**Task to complete**
From the first line of the data below through the line bearing "COL = S.collection", reproduce each line exactly; do not include pictures.

**Supplied information**
════════════════
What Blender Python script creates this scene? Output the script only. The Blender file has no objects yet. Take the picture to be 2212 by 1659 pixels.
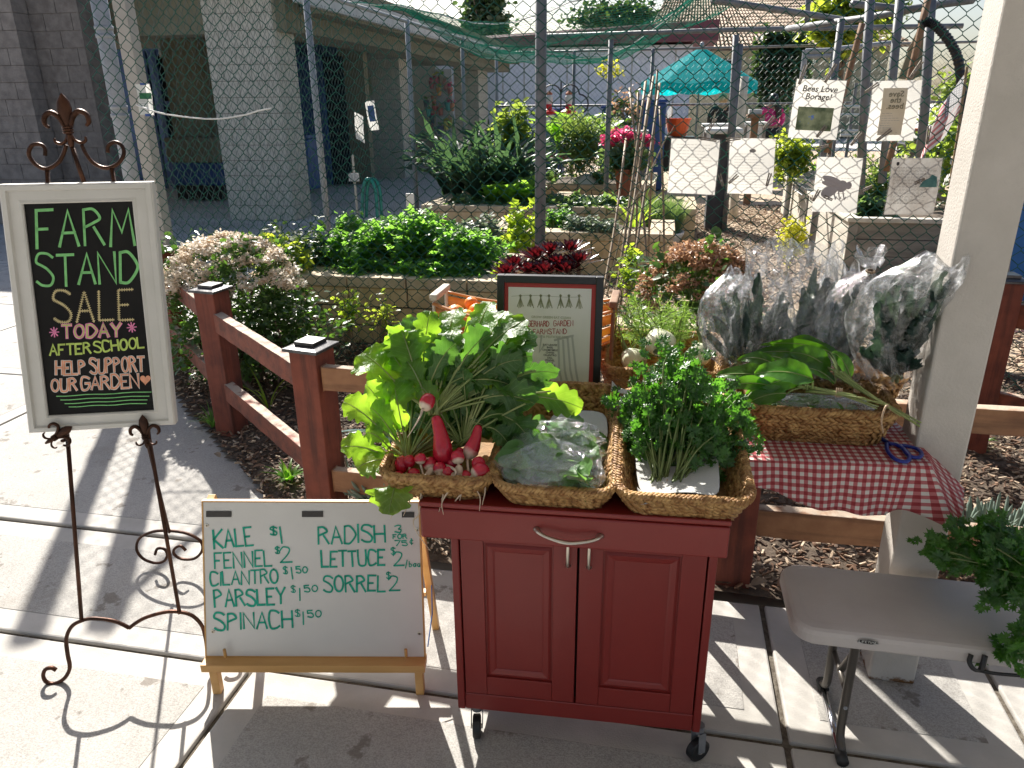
import bpy, math, random
import numpy as np
from mathutils import Vector, Matrix
R = math.radians
random.seed(7); rng = np.random.default_rng(7)
S = bpy.context.scene
COL = S.collection

# ---------------------------------------------------------------- camera, sky, sun, exposure
PITCH, ROLL, HGT, YAW = R(20.65), R(0.57), 1.48, R(11.5)
fw = Vector((0, math.cos(PITCH), -math.sin(PITCH)))
r0 = Vector((1, 0, 0)); u0 = Vector((0, math.sin(PITCH), math.cos(PITCH)))
cr = math.cos(ROLL)*r0 - math.sin(ROLL)*u0
cu = math.cos(ROLL)*u0 + math.sin(ROLL)*r0
cam = bpy.data.objects.new('camera', bpy.data.cameras.new('camera'))
COL.objects.link(cam); S.camera = cam
M = Matrix((cr, cu, -fw)).transposed().to_4x4(); M.translation = Vector((0, 0, HGT))
cam.matrix_world = M
cam.data.sensor_width = 36; cam.data.lens = 36*1602/2212
cam.data.clip_start = .05; cam.data.clip_end = 900

SUN_AZ, SUN_EL = R(-18.5), R(38.5)
w = bpy.data.worlds.new('World'); S.world = w; w.use_nodes = True
nt = w.node_tree
sky = nt.nodes.new('ShaderNodeTexSky'); sky.sky_type = 'NISHITA'; sky.sun_disc = False
sky.sun_elevation = SUN_EL; sky.sun_rotation = SUN_AZ; sky.air_density = 1.0; sky.dust_density = 2.5; sky.ozone_density = 1.0
wm = nt.nodes.new('ShaderNodeMix'); wm.data_type = 'RGBA'; wm.blend_type = 'MULTIPLY'; wm.inputs[0].default_value = 1; wm.inputs[7].default_value = (.97, 1., 1.05, 1)   # camera balanced for the shade
bg = nt.nodes['Background']; nt.links.new(sky.outputs[0], wm.inputs[6]); nt.links.new(wm.outputs[2], bg.inputs[0]); bg.inputs[1].default_value = .06
sl = bpy.data.lights.new('sun', 'SUN'); sl.energy = 5; sl.angle = R(.55); sl.color = (1, .95, .87)
sun = bpy.data.objects.new('sun', sl); COL.objects.link(sun)
sd = Vector((math.sin(SUN_AZ)*math.cos(SUN_EL), math.cos(SUN_AZ)*math.cos(SUN_EL), math.sin(SUN_EL)))
sun.rotation_euler = sd.to_track_quat('Z', 'Y').to_euler(); sun.location = (0, 0, 12)
S.view_settings.view_transform = 'Standard'; S.view_settings.look = 'None'
S.view_settings.exposure = 1.24; S.view_settings.gamma = 1; S.view_settings.use_curve_mapping = False
try:
    S.cycles.max_bounces = 10; S.cycles.transparent_max_bounces = 24; S.cycles.transmission_bounces = 8
    S.cycles.caustics_reflective = False; S.cycles.caustics_refractive = False
except Exception: pass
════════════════
**Complete response**
What Blender Python script creates this scene? Output the script only. The Blender file has no objects yet. Take the picture to be 2212 by 1659 pixels.
import bpy, math, random
import numpy as np
from mathutils import Vector, Matrix
R = math.radians
random.seed(7); rng = np.random.default_rng(7)
S = bpy.context.scene
COL = S.collection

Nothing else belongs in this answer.